• Prompt: Print the listing that follows, character for character.

• Stored data:
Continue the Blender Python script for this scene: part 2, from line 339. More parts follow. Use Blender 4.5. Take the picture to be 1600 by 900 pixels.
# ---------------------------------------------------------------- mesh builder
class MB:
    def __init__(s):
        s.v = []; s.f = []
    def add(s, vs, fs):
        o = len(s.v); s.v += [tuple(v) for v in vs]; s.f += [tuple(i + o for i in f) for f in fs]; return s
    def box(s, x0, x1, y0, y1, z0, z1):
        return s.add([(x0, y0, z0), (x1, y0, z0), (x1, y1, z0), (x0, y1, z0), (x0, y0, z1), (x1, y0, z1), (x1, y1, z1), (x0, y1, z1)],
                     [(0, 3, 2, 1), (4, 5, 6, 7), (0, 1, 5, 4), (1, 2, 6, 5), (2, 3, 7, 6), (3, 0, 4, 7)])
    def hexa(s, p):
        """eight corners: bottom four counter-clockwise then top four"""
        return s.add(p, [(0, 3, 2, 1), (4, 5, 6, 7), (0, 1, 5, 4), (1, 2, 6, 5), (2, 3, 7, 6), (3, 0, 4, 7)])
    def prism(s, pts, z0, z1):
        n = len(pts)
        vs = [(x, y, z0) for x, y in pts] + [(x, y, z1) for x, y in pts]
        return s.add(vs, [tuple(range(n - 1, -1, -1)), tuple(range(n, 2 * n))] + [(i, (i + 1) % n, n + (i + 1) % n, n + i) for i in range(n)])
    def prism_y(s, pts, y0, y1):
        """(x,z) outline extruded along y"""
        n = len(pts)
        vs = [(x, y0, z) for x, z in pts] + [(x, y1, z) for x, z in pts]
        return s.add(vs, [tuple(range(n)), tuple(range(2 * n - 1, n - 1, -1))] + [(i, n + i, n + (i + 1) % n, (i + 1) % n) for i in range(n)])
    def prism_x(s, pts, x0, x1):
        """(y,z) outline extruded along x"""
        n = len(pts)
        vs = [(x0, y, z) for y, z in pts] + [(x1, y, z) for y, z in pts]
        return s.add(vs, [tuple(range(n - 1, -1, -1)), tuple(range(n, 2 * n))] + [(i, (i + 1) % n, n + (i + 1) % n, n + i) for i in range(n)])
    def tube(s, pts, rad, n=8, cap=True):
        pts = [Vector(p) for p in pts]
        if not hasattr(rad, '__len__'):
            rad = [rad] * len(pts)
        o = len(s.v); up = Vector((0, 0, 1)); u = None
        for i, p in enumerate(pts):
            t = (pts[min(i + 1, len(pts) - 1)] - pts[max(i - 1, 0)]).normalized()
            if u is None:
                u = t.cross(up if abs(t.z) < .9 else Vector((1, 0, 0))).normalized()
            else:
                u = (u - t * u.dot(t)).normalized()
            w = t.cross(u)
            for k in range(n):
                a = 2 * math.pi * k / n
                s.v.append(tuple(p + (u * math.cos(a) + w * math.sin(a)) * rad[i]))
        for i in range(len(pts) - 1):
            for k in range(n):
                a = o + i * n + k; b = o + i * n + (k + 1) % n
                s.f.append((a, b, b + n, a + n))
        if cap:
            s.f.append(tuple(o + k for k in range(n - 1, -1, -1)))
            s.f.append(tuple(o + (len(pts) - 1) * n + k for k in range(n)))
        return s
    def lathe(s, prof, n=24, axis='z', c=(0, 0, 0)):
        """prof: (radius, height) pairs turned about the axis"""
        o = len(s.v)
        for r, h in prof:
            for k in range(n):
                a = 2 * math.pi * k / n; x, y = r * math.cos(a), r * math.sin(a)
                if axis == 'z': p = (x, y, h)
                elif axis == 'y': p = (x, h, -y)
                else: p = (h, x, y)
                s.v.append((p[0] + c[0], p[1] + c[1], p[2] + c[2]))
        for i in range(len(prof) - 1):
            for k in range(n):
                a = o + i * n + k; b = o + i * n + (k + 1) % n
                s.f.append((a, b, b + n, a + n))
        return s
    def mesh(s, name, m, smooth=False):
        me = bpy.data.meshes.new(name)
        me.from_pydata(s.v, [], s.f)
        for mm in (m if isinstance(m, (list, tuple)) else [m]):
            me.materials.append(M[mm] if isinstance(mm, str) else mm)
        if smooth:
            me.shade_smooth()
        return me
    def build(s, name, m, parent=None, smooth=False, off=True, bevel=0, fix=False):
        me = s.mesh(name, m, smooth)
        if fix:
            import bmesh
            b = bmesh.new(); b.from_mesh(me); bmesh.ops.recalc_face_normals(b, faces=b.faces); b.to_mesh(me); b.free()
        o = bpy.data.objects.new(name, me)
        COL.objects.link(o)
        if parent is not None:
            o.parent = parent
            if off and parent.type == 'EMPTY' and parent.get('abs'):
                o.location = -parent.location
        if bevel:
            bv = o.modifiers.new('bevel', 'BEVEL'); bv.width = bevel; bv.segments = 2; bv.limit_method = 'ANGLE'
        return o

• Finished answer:
Continue the Blender Python script for this scene: part 2, from line 339. More parts follow. Use Blender 4.5. Take the picture to be 1600 by 900 pixels.
# ---------------------------------------------------------------- mesh builder
class MB:
    def __init__(s):
        s.v = []; s.f = []
    def add(s, vs, fs):
        o = len(s.v); s.v += [tuple(v) for v in vs]; s.f += [tuple(i + o for i in f) for f in fs]; return s
    def box(s, x0, x1, y0, y1, z0, z1):
        return s.add([(x0, y0, z0), (x1, y0, z0), (x1, y1, z0), (x0, y1, z0), (x0, y0, z1), (x1, y0, z1), (x1, y1, z1), (x0, y1, z1)],
                     [(0, 3, 2, 1), (4, 5, 6, 7), (0, 1, 5, 4), (1, 2, 6, 5), (2, 3, 7, 6), (3, 0, 4, 7)])
    def hexa(s, p):
        """eight corners: bottom four counter-clockwise then top four"""
        return s.add(p, [(0, 3, 2, 1), (4, 5, 6, 7), (0, 1, 5, 4), (1, 2, 6, 5), (2, 3, 7, 6), (3, 0, 4, 7)])
    def prism(s, pts, z0, z1):
        n = len(pts)
        vs = [(x, y, z0) for x, y in pts] + [(x, y, z1) for x, y in pts]
        return s.add(vs, [tuple(range(n - 1, -1, -1)), tuple(range(n, 2 * n))] + [(i, (i + 1) % n, n + (i + 1) % n, n + i) for i in range(n)])
    def prism_y(s, pts, y0, y1):
        """(x,z) outline extruded along y"""
        n = len(pts)
        vs = [(x, y0, z) for x, z in pts] + [(x, y1, z) for x, z in pts]
        return s.add(vs, [tuple(range(n)), tuple(range(2 * n - 1, n - 1, -1))] + [(i, n + i, n + (i + 1) % n, (i + 1) % n) for i in range(n)])
    def prism_x(s, pts, x0, x1):
        """(y,z) outline extruded along x"""
        n = len(pts)
        vs = [(x0, y, z) for y, z in pts] + [(x1, y, z) for y, z in pts]
        return s.add(vs, [tuple(range(n - 1, -1, -1)), tuple(range(n, 2 * n))] + [(i, (i + 1) % n, n + (i + 1) % n, n + i) for i in range(n)])
    def tube(s, pts, rad, n=8, cap=True):
        pts = [Vector(p) for p in pts]
        if not hasattr(rad, '__len__'):
            rad = [rad] * len(pts)
        o = len(s.v); up = Vector((0, 0, 1)); u = None
        for i, p in enumerate(pts):
            t = (pts[min(i + 1, len(pts) - 1)] - pts[max(i - 1, 0)]).normalized()
            if u is None:
                u = t.cross(up if abs(t.z) < .9 else Vector((1, 0, 0))).normalized()
            else:
                u = (u - t * u.dot(t)).normalized()
            w = t.cross(u)
            for k in range(n):
                a = 2 * math.pi * k / n
                s.v.append(tuple(p + (u * math.cos(a) + w * math.sin(a)) * rad[i]))
        for i in range(len(pts) - 1):
            for k in range(n):
                a = o + i * n + k; b = o + i * n + (k + 1) % n
                s.f.append((a, b, b + n, a + n))
        if cap:
            s.f.append(tuple(o + k for k in range(n - 1, -1, -1)))
            s.f.append(tuple(o + (len(pts) - 1) * n + k for k in range(n)))
        return s
    def lathe(s, prof, n=24, axis='z', c=(0, 0, 0)):
        """prof: (radius, height) pairs turned about the axis"""
        o = len(s.v)
        for r, h in prof:
            for k in range(n):
                a = 2 * math.pi * k / n; x, y = r * math.cos(a), r * math.sin(a)
                if axis == 'z': p = (x, y, h)
                elif axis == 'y': p = (x, h, -y)
                else: p = (h, x, y)
                s.v.append((p[0] + c[0], p[1] + c[1], p[2] + c[2]))
        for i in range(len(prof) - 1):
            for k in range(n):
                a = o + i * n + k; b = o + i * n + (k + 1) % n
                s.f.append((a, b, b + n, a + n))
        return s
    def mesh(s, name, m, smooth=False):
        me = bpy.data.meshes.new(name)
        me.from_pydata(s.v, [], s.f)
        for mm in (m if isinstance(m, (list, tuple)) else [m]):
            me.materials.append(M[mm] if isinstance(mm, str) else mm)
        if smooth:
            me.shade_smooth()
        return me
    def build(s, name, m, parent=None, smooth=False, off=True, bevel=0, fix=False):
        me = s.mesh(name, m, smooth)
        if fix:
            import bmesh
            b = bmesh.new(); b.from_mesh(me); bmesh.ops.recalc_face_normals(b, faces=b.faces); b.to_mesh(me); b.free()
        o = bpy.data.objects.new(name, me)
        COL.objects.link(o)
        if parent is not None:
            o.parent = parent
            if off and parent.type == 'EMPTY' and parent.get('abs'):
                o.location = -parent.location
        if bevel:
            bv = o.modifiers.new('bevel', 'BEVEL'); bv.width = bevel; bv.segments = 2; bv.limit_method = 'ANGLE'
        return o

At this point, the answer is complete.